* DATA SECTION *
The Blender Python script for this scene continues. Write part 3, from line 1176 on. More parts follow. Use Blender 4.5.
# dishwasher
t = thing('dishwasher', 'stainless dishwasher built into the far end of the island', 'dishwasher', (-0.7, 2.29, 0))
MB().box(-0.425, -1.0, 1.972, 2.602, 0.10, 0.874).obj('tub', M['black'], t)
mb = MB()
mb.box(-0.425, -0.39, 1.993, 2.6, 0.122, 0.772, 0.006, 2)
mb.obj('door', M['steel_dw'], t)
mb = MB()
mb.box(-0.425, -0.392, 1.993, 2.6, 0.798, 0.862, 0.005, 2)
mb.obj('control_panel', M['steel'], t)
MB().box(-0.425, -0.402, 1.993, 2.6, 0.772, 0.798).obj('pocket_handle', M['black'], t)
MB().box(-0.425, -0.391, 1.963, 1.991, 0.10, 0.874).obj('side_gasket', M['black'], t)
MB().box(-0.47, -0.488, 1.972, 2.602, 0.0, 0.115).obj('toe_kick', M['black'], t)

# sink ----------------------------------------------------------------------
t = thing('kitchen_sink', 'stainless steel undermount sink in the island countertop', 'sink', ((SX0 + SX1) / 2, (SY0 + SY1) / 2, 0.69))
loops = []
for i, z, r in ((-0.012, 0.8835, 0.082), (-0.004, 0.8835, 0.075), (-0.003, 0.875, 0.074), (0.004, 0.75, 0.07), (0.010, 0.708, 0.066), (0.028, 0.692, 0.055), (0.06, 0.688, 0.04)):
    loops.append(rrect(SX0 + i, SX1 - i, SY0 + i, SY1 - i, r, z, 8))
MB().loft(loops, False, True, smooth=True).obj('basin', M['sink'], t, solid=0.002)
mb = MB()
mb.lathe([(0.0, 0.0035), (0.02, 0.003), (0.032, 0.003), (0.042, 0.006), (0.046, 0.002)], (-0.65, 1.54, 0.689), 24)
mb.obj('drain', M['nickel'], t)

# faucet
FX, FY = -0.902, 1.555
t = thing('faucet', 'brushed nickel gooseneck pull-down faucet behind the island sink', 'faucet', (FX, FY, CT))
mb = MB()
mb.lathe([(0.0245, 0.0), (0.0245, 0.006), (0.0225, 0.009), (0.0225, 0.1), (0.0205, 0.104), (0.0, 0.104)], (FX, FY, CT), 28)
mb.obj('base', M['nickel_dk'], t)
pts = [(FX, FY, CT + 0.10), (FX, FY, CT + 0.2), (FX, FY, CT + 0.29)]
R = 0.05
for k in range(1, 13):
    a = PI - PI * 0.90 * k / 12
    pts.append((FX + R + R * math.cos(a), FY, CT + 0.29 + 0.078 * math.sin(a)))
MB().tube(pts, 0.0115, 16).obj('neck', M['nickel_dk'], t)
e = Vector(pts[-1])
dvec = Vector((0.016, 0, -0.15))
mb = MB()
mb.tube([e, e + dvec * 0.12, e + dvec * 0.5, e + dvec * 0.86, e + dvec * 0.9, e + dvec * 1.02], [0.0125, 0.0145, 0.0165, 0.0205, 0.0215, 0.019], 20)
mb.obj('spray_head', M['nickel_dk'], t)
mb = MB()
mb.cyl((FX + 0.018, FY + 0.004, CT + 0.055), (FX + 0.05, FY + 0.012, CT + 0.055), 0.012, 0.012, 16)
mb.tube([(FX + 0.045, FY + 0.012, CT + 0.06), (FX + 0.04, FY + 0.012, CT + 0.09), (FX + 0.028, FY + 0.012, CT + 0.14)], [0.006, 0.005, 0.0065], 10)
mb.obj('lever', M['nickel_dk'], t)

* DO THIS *
Can you write out the lines above, from the first one through the one containing "0.115).obj('toe_kick', M['black'], t)", exactly as they appear and nothing more?

* EXERCISE RESULT *
The Blender Python script for this scene continues. Write part 3, from line 1176 on. More parts follow. Use Blender 4.5.
# dishwasher
t = thing('dishwasher', 'stainless dishwasher built into the far end of the island', 'dishwasher', (-0.7, 2.29, 0))
MB().box(-0.425, -1.0, 1.972, 2.602, 0.10, 0.874).obj('tub', M['black'], t)
mb = MB()
mb.box(-0.425, -0.39, 1.993, 2.6, 0.122, 0.772, 0.006, 2)
mb.obj('door', M['steel_dw'], t)
mb = MB()
mb.box(-0.425, -0.392, 1.993, 2.6, 0.798, 0.862, 0.005, 2)
mb.obj('control_panel', M['steel'], t)
MB().box(-0.425, -0.402, 1.993, 2.6, 0.772, 0.798).obj('pocket_handle', M['black'], t)
MB().box(-0.425, -0.391, 1.963, 1.991, 0.10, 0.874).obj('side_gasket', M['black'], t)
MB().box(-0.47, -0.488, 1.972, 2.602, 0.0, 0.115).obj('toe_kick', M['black'], t)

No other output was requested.